Pero los que más recuerdo haber visto han sido alcaldes de Barcelona. Clos, y su penacho blanco, y Hereu, con su ridículo pelo rizado y su incontrolada voz. Parece cómodo ser alcalde: a base de moverte con escolta y hacerlo, sobre todo, por los barrios propios (que suelen ser medios-altos y suelen ser privilegiados en algunas de tus decisiones), rara vez uno se lleva una experiencia desagradable. La gente te saluda, te agradece el oportuno centro cívico inaugurado, lo nutrido de la biblioteca, la elegancia de las instalaciones recién estrenadas. Tú, como mucho, les sueltas una sonrisa ensayada, les tocas la cabeza a los hijos o a los nietos, mientras miras de reojo a los escoltas y procuras evitar que la conversación tome derroteros comprometedores.

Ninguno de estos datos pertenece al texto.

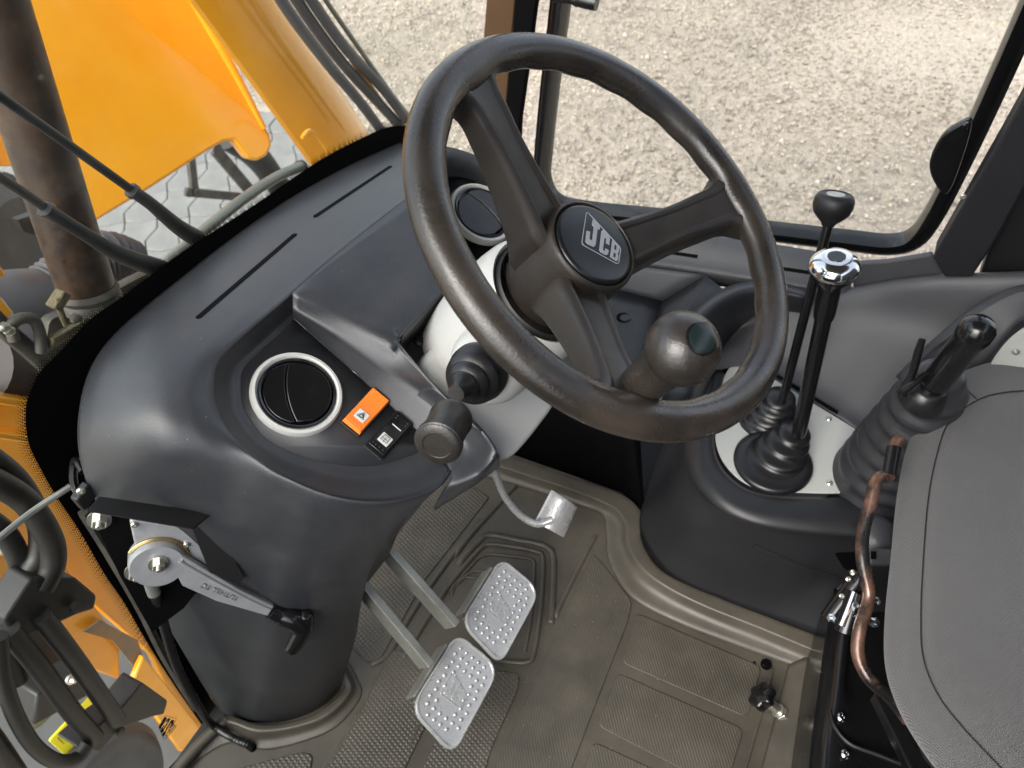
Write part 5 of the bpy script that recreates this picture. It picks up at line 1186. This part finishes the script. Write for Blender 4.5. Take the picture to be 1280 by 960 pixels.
# swept ridge on the panel and the second pale plate by the seat
bm = nb()
a0 = [W(1310, 352, x=1.0), W(1262, 360, x=.99), W(1215, 385, x=.97), W(1160, 430, x=.95), (W(1120, 470, x=.94))]
a1 = [W(1310, 366, x=.975), W(1270, 372, x=.965), W(1228, 396, x=.945), W(1172, 440, x=.93), (W(1128, 480, x=.925))]
a2 = [W(1310, 420, x=.96), W(1280, 400, x=.95), W(1250, 430, x=.93), W(1200, 490, x=.915), (W(1150, 540, x=.91))]
patch(bm, [a0, [lerp(p, q, .5) + Vector((-.008, 0, .006)) for p, q in zip(a0, a1)], a1, a2], 6, 5); solid('swept_ridge', bm, M_consoleg, con, .003, smooth=60)
bm = nb(); add_prism(bm, rnd(Wl([(1310, 390), (1262, 420), (1236, 455), (1230, 500), (1330, 500)], x=.90), .02), (-1, 0, .3), .004); obj('rear_plate', bm, M_plate, con, smooth=0, bevel=.001)
screw(W(1270, 440, x=.893), Vector((-1, 0, .3)).normalized(), .0042, M_bolt, con)
bm = nb(); add_prism(bm, Wl([(1062, 330), (1110, 327), (1165, 318), (1180, 345), (1160, 352), (1068, 368)], x=1.06), (1, 0, 0), .01); obj('corner_trim', bm, M_consoleg, con, smooth=0, bevel=.003)

# gear levers
def bellows(bm, p, ax, rs, hs, seg=40, squash=1.0):
    prof = []
    for i, (r, h) in enumerate(zip(rs, hs)):
        prof += [(h, r), (h + (hs[min(i + 1, len(hs) - 1)] - h) * .55, r * .985), ]
        if i < len(rs) - 1: prof += [(h + (hs[i + 1] - h) * .8, (r * .88 + rs[i + 1] * .1))]
    add_lathe(bm, p, ax, prof, seg)
lv = []
for base, top, kn_, R_, lab, nm in (((968, 575), (1048, 318), (1050, 303), 1, 'thick black gear lever with chrome topped knob in the nearer rubber boot', 'gear_lever'),
                               ((955, 525), (1036, 278), (1044, 258), 0, 'thin black lever with round matt black knob in the farther rubber boot', 'transfer_lever')):
    b0 = W(*base, z=PZ) if R_ else W(*base, z=PZ)
    g = thing(nm, b0, lab, 'lever', 'console levers')
    if R_:
        t0 = W(999, 540, z=.296); tk = W(1046, 320, d=.905)
        ax = Vector((.12, .0, 1)).normalized()
        bm = nb(); c0 = W(966, 578, z=PZ + .004)
        tt = W(998, 535, z=.292); axb = (tt - c0).normalized(); Lb = (tt - c0).length
        # boot leans with the lever: stacked tilted rings
        rows = []; NP = 22
        for i in range(NP + 1):
            t = i / NP; cc_ = lerp(c0, tt, t) ; rr_ = .045 * (1 - t) + .017 * t; fold = .5 + .5 * math.cos(t * 2 * math.pi * 4); rr_ += .0055 * (1 - fold) * (1 - .3 * t) - .001
            nrm = lerp(Vector((0, 0, 1)), Vector((.1, -.15, 1)).normalized(), t); a_, x_, y_ = frame(nrm)
            rows.append([cc_ + (x_ * math.cos(s) + y_ * math.sin(s)) * rr_ for s in [2 * math.pi * k / 48 for k in range(48)]])
        last = rows[-1]; cen = sum(last, Vector()) / 48; rows.append([cen + (p - cen) * .62 + Vector((0, 0, .007)) for p in last]); rows.append([cen + (p - cen) * .5 + Vector((0, 0, .009)) for p in last])
        V = add_grid(bm, rows, True); bm.faces.new(V[-1]); obj('boot', bm, M_rubber, g, smooth=60)
        bm = nb(); add_lathe(bm, c0 - Vector((0, 0, .001)), (0, 0, 1), [(0, .057), (.004, .057), (.008, .053), (.008, .04)], 48, xr=1.0); obj('boot_flange', bm, M_rubber, g, smooth=50)
        bm = nb(); add_tube(bm, [lerp(t0, tk, -.08), lerp(t0, tk, .5), tk], [.0105, .0105, .0105], 18); obj('shaft', bm, M_black, g)
        d_ = (tk - t0).normalized()
        bm = nb(); add_lathe(bm, lerp(t0, tk, .70), d_, [(0, .0125), (.01, .0135), (.04, .0135), (.055, .016), (.066, .0255), (.074, .0275)], 32); obj('knob_body', bm, M_black, g, smooth=50)
        kk = lerp(t0, tk, .70) + d_ * .0725
        bm = nb(); add_lathe(bm, kk, d_, [(0, .0285), (.002, .0300), (.007, .0298), (.012, .0278), (.0165, .0240), (.0190, .0185), (.0196, .0175), (.0200, .012), (.0202, .0002)], 48, cap=False); ck = obj('chrome_cap', bm, M_chrome, g, smooth=50)
        bm = nb(); a_, x_, y_ = frame(d_)
        for i in range(3): add_beam(bm, kk + d_ * .0204 + x_ * (i - 1) * .006 - y_ * .009, kk + d_ * .0204 + x_ * (i - 1) * .006 + y_ * .009, d_, .001, .0005)
        add_beam(bm, kk + d_ * .0204 - x_ * .007, kk + d_ * .0204 + x_ * .007, d_, .001, .0005); o = obj('shift_pattern', bm, M_zinc, ck, smooth=0); o.location = (0, 0, 0)
    else:
        t0 = W(980, 494, z=.30); tk = W(1040, 262, d=1.02)
        c0 = W(957, 524, z=PZ + .002); tt = W(978, 493, z=.292); rows = []; NP = 16; bm = nb()
        for i in range(NP + 1):
            t = i / NP; rr_ = .042 * (1 - t) + .016 * t + .004 * (.5 - .5 * math.cos(t * 2 * math.pi * 4)); cc_ = lerp(c0, tt, t)
            rows.append([cc_ + Vector((math.cos(s), math.sin(s), 0)) * rr_ for s in [2 * math.pi * k / 48 for k in range(48)]])
        V = add_grid(bm, rows, True); bm.faces.new(V[-1]); obj('boot', bm, M_rubber, g, smooth=60)
        bm = nb(); add_tube(bm, [lerp(t0, tk, -.06), tk], [.0068, .0068], 16); obj('shaft', bm, M_black, g)
        d_ = (tk - t0).normalized(); kk = tk
        bm = nb(); add_lathe(bm, kk, d_, [(-.022, .008), (-.018, .010), (-.012, .0165), (-.004, .0235), (.006, .0262), (.014, .0255), (.020, .0225), (.0215, .0195), (.0205, .0188), (.0207, .0002)], 40); obj('knob', bm, M_blackm, g, smooth=60)
        bm = nb(); a_, x_, y_ = frame(d_); add_lathe(bm, kk + d_ * .0206, d_, [(0, .012), (.0006, .0118), (.0007, .0001)], 24); obj('knob_inlay', bm, M_plate, g)
# hydraulic lever with big bellows
hl = thing('hydraulic_lever', W(1095, 600, z=PZ), 'black grip lever in large ribbed bellows beside the seat', 'lever')
c0 = W(1106, 598, z=PZ + .002); tt = W(1172, 478, d=.93); bm = nb(); rows = []; NP = 48; nr0 = Vector((-.1, .25, 1)).normalized(); nr1 = (tt - c0).normalized()
for i in range(NP + 1):
    t = i / NP; rr_ = .072 * (1 - t) + .031 * t + .0055 * (.5 - .5 * math.cos(t * 2 * math.pi * 8)); nrm = lerp(nr0, nr1, min(1, t * 1.5)); a_, x_, y_ = frame(nrm); cc_ = lerp(c0, tt, t)
    rows.append([cc_ + (x_ * math.cos(s) + y_ * math.sin(s)) * rr_ for s in [2 * math.pi * k / 56 for k in range(56)]])
cen = sum(rows[-1], Vector()) / 56; rows.append([cen + (p - cen) * .9 + nr1 * .012 for p in rows[-1]]); rows.append([cen + (p - cen) * .7 + nr1 * .02 for p in rows[-2]])
V = add_grid(bm, rows, True); bm.faces.new(V[-1]); obj('bellows', bm, mat('grey bellows rubber', (0.022, 0.022, 0.025), 0.36, grain=.2, gscale=500, mottle=.4, mscale=15), hl, smooth=70)
bm = nb(); add_lathe(bm, c0 - nr0 * .003, nr0, [(0, .084), (.006, .084), (.012, .076)], 48); obj('bellows_flange', bm, M_rubber, hl, smooth=50)
gA, gB = W(1166, 482, d=.885), W(1228, 405, d=.80); gd = (gB - gA).normalized(); gl = (gB - gA).length
bm = nb(); add_lathe(bm, gA, gd, [(-.02, .012), (0, .0135), (.004, .0160), (.012, .0165), (gl * .5, .0158), (gl * .75, .0162), (gl * .78, .0178), (gl * .86, .0188), (gl * .95, .0175), (gl * 1.02, .0125), (gl * 1.05, .005), (gl * 1.055, .0003)], 36); obj('grip', bm, M_black, hl, smooth=60)
bm = nb(); add_lathe(bm, gA, gd, [(-.03, .026), (-.014, .024), (-.006, .019), (-.003, .015)], 30); obj('grip_base', bm, M_rubber, hl, smooth=60)
bm = nb(); add_tube(bm, [W(1128, 492, d=.885), W(1140, 468, d=.875), W(1148, 440, d=.865), W(1153, 424, d=.86)], [.010, .006, .007, .0055], 12, flat=.7); obj('paddle', bm, M_black, hl)
bm = nb(); add_tube(bm, [W(1126, 490, d=.875), W(1142, 480, d=.87), W(1158, 466, d=.868)], [.006, .004, .003], 8); obj('trigger', bm, M_black, hl)

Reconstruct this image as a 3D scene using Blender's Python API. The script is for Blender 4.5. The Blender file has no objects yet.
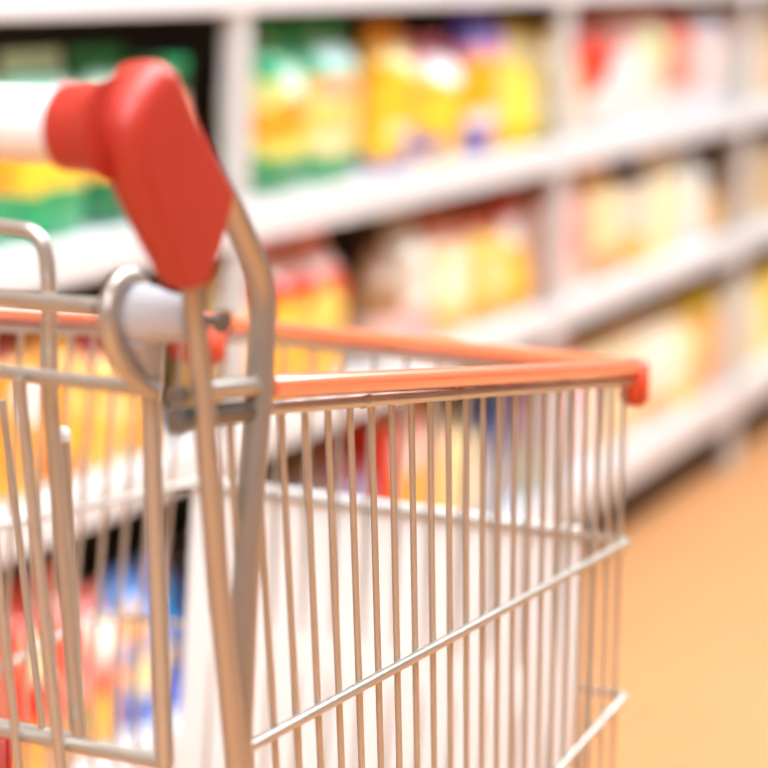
import bpy, bmesh, math, random
from mathutils import Vector, Matrix, noise
random.seed(4)
S = bpy.context.scene
COL = S.collection
# ------------------------------------------------------------------ materials
def hexc(h):
    h = h.lstrip('#')
    def lin(c):
        c /= 255.0
        return c / 12.92 if c <= .04045 else ((c + .055) / 1.055) ** 2.4
    return tuple(lin(int(h[i:i + 2], 16)) for i in (0, 2, 4)) + (1,)
def mat(name, col, rough=.5, metal=0, coat=0, spec=.5, bump=0, bscale=60, var=0, vscale=8):
    m = bpy.data.materials.new(name); m.use_nodes = True
    nt = m.node_tree; b = nt.nodes['Principled BSDF']
    c = hexc(col) if isinstance(col, str) else tuple(col) + (1,)
    b.inputs['Base Color'].default_value = c
    b.inputs['Roughness'].default_value = rough
    b.inputs['Metallic'].default_value = metal
    b.inputs['Coat Weight'].default_value = coat
    b.inputs['Coat Roughness'].default_value = .12
    b.inputs['Specular IOR Level'].default_value = spec
    tc = nt.nodes.new('ShaderNodeTexCoord')
    if var:
        nz = nt.nodes.new('ShaderNodeTexNoise'); nz.inputs['Scale'].default_value = vscale
        nz.inputs['Detail'].default_value = 4
        mx = nt.nodes.new('ShaderNodeMix'); mx.data_type = 'RGBA'
        mx.inputs[6].default_value = tuple(x * (1 - var) for x in c[:3]) + (1,)
        mx.inputs[7].default_value = tuple(min(1, x * (1 + var)) for x in c[:3]) + (1,)
        nt.links.new(tc.outputs['Object'], nz.inputs['Vector'])
        nt.links.new(nz.outputs['Fac'], mx.inputs[0])
        nt.links.new(mx.outputs[2], b.inputs['Base Color'])
    if bump:
        nz = nt.nodes.new('ShaderNodeTexNoise'); nz.inputs['Scale'].default_value = bscale
        nz.inputs['Detail'].default_value = 3
        bp = nt.nodes.new('ShaderNodeBump'); bp.inputs['Strength'].default_value = bump
        bp.inputs['Distance'].default_value = .004
        nt.links.new(tc.outputs['Object'], nz.inputs['Vector'])
        nt.links.new(nz.outputs['Fac'], bp.inputs['Height'])
        nt.links.new(bp.outputs['Normal'], b.inputs['Normal'])
    return m
M = {
 'chrome': mat('zinc_plated_steel', (.54, .51, .455), .30, .66, bump=.08, bscale=300),
 'post': mat('satin_steel', (.48, .445, .395), .33, .74, bump=.06, bscale=250),
 'bolt': mat('dull_bolt_steel', (.26, .26, .25), .5, 1),
 'red': mat('red_plastic', (.45, .034, .02), .42, coat=.05, bump=.04, bscale=900),
 'clip': mat('red_clip_plastic', (.80, .085, .03), .4, coat=.15),
 'orange': mat('orange_red_plastic', (.88, .225, .10), .28, coat=1),
 'white': mat('white_plastic', (.86, .86, .86), .35, coat=.2),
 'hub': mat('pale_plastic', (.52, .52, .55), .45),
 'panel': mat('white_panel', (.9, .9, .9), .45),
 'shelf': mat('white_powder_coat', (.67, .685, .70), .5, bump=.03, bscale=400),
 'upright': mat('grey_white_upright', (.56, .555, .54), .5),
 'rail': mat('white_price_rail', (.73, .745, .76), .4),
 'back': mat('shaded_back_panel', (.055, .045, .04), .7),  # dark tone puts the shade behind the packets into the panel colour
 'kick': mat('brown_kick_plate', (.05, .028, .016), .7),
 'wall': mat('painted_wall', (.72, .68, .62), .8, bump=.05),
 'tan': mat('brown_painted_wall', (.30, .20, .14), .8, bump=.05),
 'ceil': mat('ceiling_paint', (.82, .81, .79), .8, bump=.05),
 'rubber': mat('grey_rubber', (.12, .12, .12), .6),
 'frame': mat('lamp_frame', (.7, .7, .7), .4),
}
def emis(name, col, s):
    m = bpy.data.materials.new(name); m.use_nodes = True
    b = m.node_tree.nodes['Principled BSDF']
    b.inputs['Base Color'].default_value = (.8, .8, .8, 1)
    b.inputs['Emission Color'].default_value = col + (1,)
    b.inputs['Emission Strength'].default_value = s
    return m
M['orange'].node_tree.nodes['Principled BSDF'].inputs['Coat IOR'].default_value = 1.95
M['lamp'] = emis('lamp_diffuser', (.84, .925, 1), 7.0)
# floor: warm orange vinyl with faint tile joints and mottling
def floor_mat():
    m = bpy.data.materials.new('orange_vinyl_floor'); m.use_nodes = True
    nt = m.node_tree; b = nt.nodes['Principled BSDF']; N = nt.nodes.new; L = nt.links.new
    tc = N('ShaderNodeTexCoord')
    nz = N('ShaderNodeTexNoise'); nz.inputs['Scale'].default_value = 3; nz.inputs['Detail'].default_value = 6
    L(tc.outputs['Object'], nz.inputs['Vector'])
    br = N('ShaderNodeTexBrick'); br.offset = 0
    br.inputs['Color1'].default_value = (.63, .295, .118, 1); br.inputs['Color2'].default_value = (.60, .28, .112, 1)
    br.inputs['Mortar'].default_value = (.50, .25, .10, 1); br.inputs['Scale'].default_value = 1
    br.inputs['Mortar Size'].default_value = .003; br.inputs['Brick Width'].default_value = .6; br.inputs['Row Height'].default_value = .6
    L(tc.outputs['Object'], br.inputs['Vector'])
    mx = N('ShaderNodeMix'); mx.data_type = 'RGBA'; mx.blend_type = 'MULTIPLY'; mx.inputs[0].default_value = .25
    L(br.outputs['Color'], mx.inputs[6]); L(nz.outputs['Color'], mx.inputs[7])
    mp = N('ShaderNodeMapRange'); mp.inputs[3].default_value = .85; mp.inputs[4].default_value = 1.1
    L(nz.outputs['Fac'], mp.inputs[0]); L(mp.outputs[0], mx.inputs[7])
    L(mx.outputs[2], b.inputs['Base Color'])
    b.inputs['Roughness'].default_value = .6
    b.inputs['Specular IOR Level'].default_value = .25
    return m
M['floor'] = floor_mat()
PR = {}
def pmat(h):
    if h not in PR:
        PR[h] = mat('coloured_film_' + h, h, .33, coat=.35, bump=.35, bscale=28, var=.08, vscale=14)  # film colours for print and for highlights painted on some packets
    return PR[h]
# ------------------------------------------------------------------ object helpers
def obj(name, me_or_bm, mats, parent=None, smooth=True):
    if isinstance(me_or_bm, bmesh.types.BMesh):
        me = bpy.data.meshes.new(name); bmesh.ops.recalc_face_normals(me_or_bm, faces=me_or_bm.faces)
        me_or_bm.to_mesh(me); me_or_bm.free()
    else: me = me_or_bm
    for m in (mats if isinstance(mats, (list, tuple)) else [mats]): me.materials.append(m)
    if smooth:
        for p in me.polygons: p.use_smooth = True
    o = bpy.data.objects.new(name, me); COL.objects.link(o); o.parent = parent
    return o
def thing(name, label, cat, loc=(0, 0, 0), rz=0, group=None):
    o = bpy.data.objects.new(name, None); COL.objects.link(o)
    o.empty_display_size = .05
    o.location = loc; o.rotation_euler = (0, 0, rz); o['label'] = label; o['category'] = cat
    if group: o['group'] = group
    return o
def box(bm, x0, x1, y0, y1, z0, z1):
    v = [bm.verts.new((x, y, z)) for x in (x0, x1) for y in (y0, y1) for z in (z0, z1)]
    for f in ((0, 1, 3, 2), (4, 6, 7, 5), (0, 4, 5, 1), (2, 3, 7, 6), (0, 2, 6, 4), (1, 5, 7, 3)):
        bm.faces.new([v[i] for i in f])
def boxo(name, dims, m, parent=None, bevel=0):
    bm = bmesh.new(); box(bm, *dims)
    if bevel: bmesh.ops.bevel(bm, geom=bm.edges[:], offset=bevel, segments=2, affect='EDGES', profile=.5)
    return obj(name, bm, m, parent, smooth=False)
def fillet(pts, r):
    pts = [Vector(p) for p in pts]; out = [pts[0]]
    for i in range(1, len(pts) - 1):
        a, b, c = pts[i - 1], pts[i], pts[i + 1]
        ri = r[i] if isinstance(r, (list, tuple)) else r
        d1, d2 = (a - b), (c - b)
        k = min(ri, d1.length * .48, d2.length * .48)
        if k < 1e-5: out.append(b); continue
        p, q = b + d1.normalized() * k, b + d2.normalized() * k
        for j in range(7):
            t = j / 6; out.append((1 - t) ** 2 * p + 2 * t * (1 - t) * b + t * t * q)
    out.append(pts[-1]); return out
def tube(bm, pts, r, seg=12, fr=0, flat=1.0, closed=False, caps=True):
    """sweep a round (or flattened) section along pts"""
    P = fillet(pts, fr) if fr else [Vector(p) for p in pts]
    n = len(P); rings = []; up = None
    for i, p in enumerate(P):
        if closed: t = (P[(i + 1) % n] - P[i - 1])
        else: t = (P[min(i + 1, n - 1)] - P[max(i - 1, 0)])
        t.normalize()
        if up is None:
            up = Vector((1, 0, 0)) if abs(t.x) < .8 else Vector((0, 0, 1))
        up = (up - t * up.dot(t)).normalized(); s = t.cross(up)
        rr = r[i] if isinstance(r, (list, tuple)) else r
        rings.append([bm.verts.new(p + (up * math.cos(a) * flat + s * math.sin(a)) * rr)
                      for a in [2 * math.pi * k / seg for k in range(seg)]])
    for i in range(n if closed else n - 1):
        A, B = rings[i], rings[(i + 1) % n]
        for k in range(seg): bm.faces.new((A[k], A[(k + 1) % seg], B[(k + 1) % seg], B[k]))
    if caps and not closed:
        for ring in (rings[0][::-1], rings[-1]): bm.faces.new([bm.verts.new(v.co) for v in ring])   # caps keep their own corners
def lathe(bm, prof, c, axis='x', seg=28):
    """prof: list of (pos along axis, radius); c: centre"""
    rings = []
    for (h, r) in prof:
        ring = []
        for k in range(seg):
            a = 2 * math.pi * k / seg; ca, sa = r * math.cos(a), r * math.sin(a)
            v = {'x': (h, ca, sa), 'y': (ca, h, sa), 'z': (ca, sa, h)}[axis]
            ring.append(bm.verts.new((c[0] + v[0], c[1] + v[1], c[2] + v[2])))
        rings.append(ring)
    for A, B in zip(rings, rings[1:]):
        for k in range(seg): bm.faces.new((A[k], A[(k + 1) % seg], B[(k + 1) % seg], B[k]))
    for ring in (rings[0], rings[-1][::-1]): bm.faces.new([bm.verts.new(v.co) for v in ring])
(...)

El problema es que, a raíz de la consabida crisis, la progresiva mejora que acusaron algunas zonas de Barcelona quedó cercenada. Y muchos barrios se quedaron como estaban. Barcelona es una ciudad enormemente desigual, donde los contrastes entre zonas como Pedralbes y la Trinitat Vella son brutales y desafían toda lógica. Podremos atribuirlo a la elevada diferencia de rentas o al perfil del habitante de cada barrio, pero resulta indignante contemplar diferencias tan acusadas. Simplemente, no parecen formar parte de la misma ciudad.
Zonas como Trinitat Vella o Bon Pastor son aquellas cuyos votos mayoritarios han conseguido hacer de Ada Colau la candidata más votada para la alcaldía. Zonas castigadas por duras condiciones; empleo precario o desempleo, gran número de desahucios. Lo sencillo, cuando he buscado una foto de Colau, que hubiera sido ilustrar este post con una de sus camisetas verdes con el logo STOP Desahucios. Así es como Ada Colau accedió a la fama y así es como fraguó su imagen pública. Al lado de los peor afortunados, al lado de la gente que sufre, al lado del desfavorecido con cara y ojos que es oprimido por un poder sin cara que se escuda tras cuerpos de seguridad y sentencias judiciales. Sigo siendo algo reacio a considerar acertado que haya saltado a la política. Protegida por lo admirable de sus planteamientos, esa Colau imperfecta, cuando no directamente abrumada por el enorme poder al que hacía frente, era la heroína perfecta a la que solo podía reprocharse una cierta vocación de notoriedad. Simplificar esa imagen y hacerla descender a un nivel robinhoodiano parecía ser la baza ganadora de los políticos profesionales. Pero estos no contaron con su elevado poder de movilización. Ahora, tan sorprendida como segura de lo sólido de sus propósitos, Colau se dispone a ser la primera alcaldesa de Barcelona, ciudad que se autodecreta como modelo planetario por esa mezcla de atractivo turístico, bagaje histórico y voluntad innovadora, que encabeza la corriente que ha de crear un nuevo estado en esta Europa que es cada día más houellebecquiana.
He leído a Pérez Andújar, gris cronista de paseos por el extrarradio, a Ortiz, brillante generador de crónicas de barrios aniquilados por la dispersión física, y cualquier día venzo el miedo a las mil páginas de un Casavella que cerraría una trilogía de la Barcelona (Amat díxit) no-pija.
Yo no he votado a Colau: he preferido la coherencia minoritaria de las CUP. Pero me gusta que Colau reciba todas esas halagadoras diatribas tildándola de okupa, anti-sistema, comunista, extremista. radical, revolucionaria y todas esas cosas. Estoy casi seguro de que, de ser investida, no va a presentarse en stilettos y traje chaqueta. Seguro que llevará un peinado discutible y muchos la acusarán de no estar a la altura. Todos a los que irrita e irritará son gente a la que me gustaría irritar yo también. Ya se ha apresurado a poner en duda la aportación a la F1, cuestión que ha provocado comentarios con planteamientos numéricos y económicos dignos de la mayor ignorancia. Solo ha hecho que empezar, ni siquiera puede asegurar que vaya a ocupar el cargo y ya ha incomodado a unos cuantos. No puede ser más excitante.
Los buenos: sirva este comentario como contestación a mensajes y mails cruzados. Propongo 1 de septiembre como fecha límite de aportación de lo que sea. Lo que sea, repito. Y que, entonces, el pujante talento maquetador de Álex Azkona y mi indudable ojo para el tracklisting haga, previas consultas voluntariosamente democráticas, el resto.